Alè, tutti sul carro

Alè, tutti sul carro© LAPRESSE
Giancarlo Dotto
4 min

Succede questo, che, all’improvviso, tutti pazzi per l’azzurro, il troppo azzurro che ha invaso pacificamente e allibito la Polonia oltre che noi stessi, infedeli un po’ per natura, molto per somma di prove. E dunque? Cosa siamo? Umorali, isterici, vacui assaltatori del carro che vince? Ballerine o salamandre che saltano da un dogma all’altro senza il minimo imbarazzo? No, semplicemente la scoperta dell’acqua che più calda non si può. Se non sei un tifosaccio di quart’ordine, un bottegaio che crede solo alla logica dell’incasso, i tre punti anche rubacchiati, ti rendi conto che nel tuo “tifare” per (ma anche contro) c’è una quota non banale di senso estetico, che io chiamerei spudoratamente sentimento.

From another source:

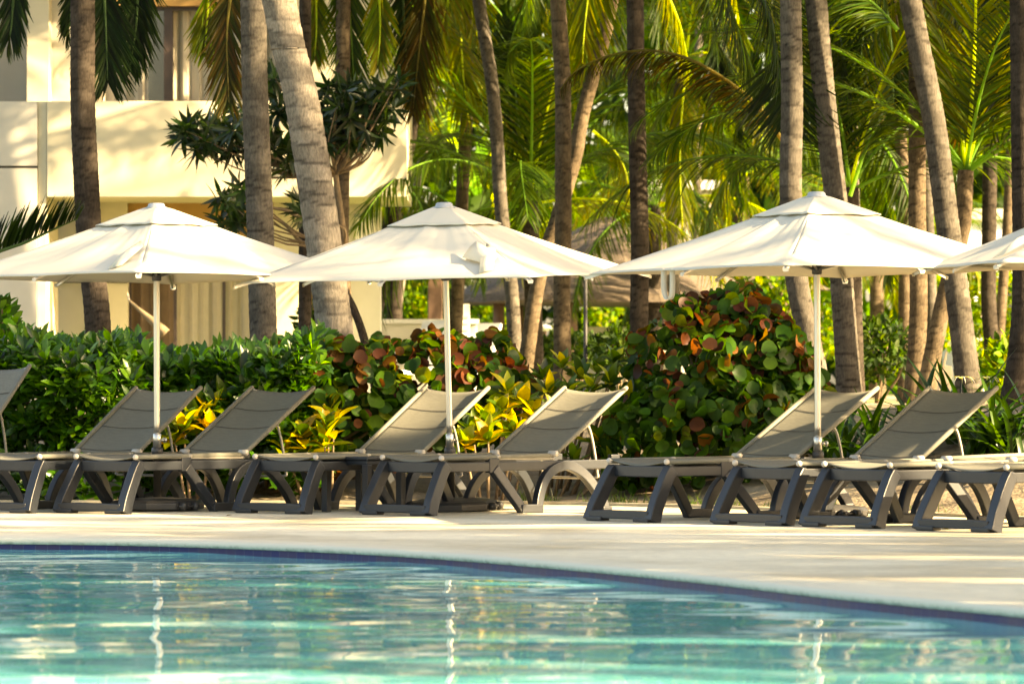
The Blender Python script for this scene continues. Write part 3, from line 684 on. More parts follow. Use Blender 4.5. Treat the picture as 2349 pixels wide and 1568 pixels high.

Per anni siamo stati qui, anche con una discreta crisi di coscienza, a interrogarci sulla flessione del nostro amor patrio, partendo dal calcio e allargando il concetto, le menti più rovellate, all’atavica difficoltà di noi italiani a sentirci parte di una nazione, belluini invece, smodati, quando si tratta di campanile, al limite di sfiorare allo specchio il senso di colpa. E poi. Poi, basta una sera qualunque allo stadio Slaski di Chorzow, che è come dire per molti di noi un non luogo, che l’inatteso accade. Bastano novanta minuti di bel calcio giocato, palla a terra, quasi tutto nell’area avversaria, fermati solo dai moltiplicati miracoli di un portiere che nasce polacco ma diventa (grande portiere) italiano, per ritrovarci tutti, a esultare, senza sensi di colpa, fervidi amanti di questa maglia, che fino al giorno prima era uno straccio superfluo, che nemmeno l’inno mamelico riusciva a gonfiare. Anni somari azzerati di colpo, azzerato persino il povero Ventura, costretto a ricominciare con le orecchie d’asino, come Pinocchio, tra i mussi del Chievo per essere riuscito nell’impresa di combinare lo zero in profitto e quello in estetica.

Il gol di Biraghi, a tempo quasi scaduto, non aggiunge nulla a quanto si era visto e goduto, fondamentale solo per zittire le ottuse lingue che il giorno dopo avrebbero più blaterato la “mancanza di concretezza” che celebrato la pienezza di calcio, l’unica, vera concretezza per quanto mi riguarda, che il gol prima o poi arriva, esattamente come le conseguenze dell’amore.
Succede che Mancini, il cui manierismo nell’apparire a volte confonde l’intelligenza dell’essere, capisce che per ripartire dal caos c’è bisogno solo di una cosa, affidarsi a poche regole basiche. Che deve fottersene di tutto, dei moduli, delle gerarchie prestabilite, degli umori della gente. Mette fine all’esplorazione dell’esistente e sceglie ciò che esiste. Ciò che il campionato detta. Insigne, Chiesa, Bernardeschi, Biraghi, Donnarumma, Barella. Insiste con Jorginho e aggiunge Verratti. L’intuizione che vale l’Oscar è Barella, il ragazzo del Cagliari. Tecnica, anima, passione, testa. Due partite in azzurro e già indiscutibile. Astro e pilastro da qui ai prossimi quindici anni di chiunque lo avrà in sé e con sé. Mette insieme un gruppo di giocatori che, dando del tu alla palla, finiscono per darselo anche tra di loro. Gioiosamente. Insomma, fa il fenomeno nell’unico modo possibile, comportandosi da normale.

Continui così, il malinconico Bob, tenendo stretta la certezza che portando in giro per il mondo l’Italia che incanta giocando a pallone avrà portato a casa il più grande risultato. E, in caso di soprassalto dubbioso, si ricordi l’Italia di Bearzot. Non quella ovvia dell’82 in Spagna, ma quella del ’78 in Argentina. Non vinse nulla, ma tutti noi, buona parte di noi, gli siamo ancora grati. Del buon sapore che ha lasciato.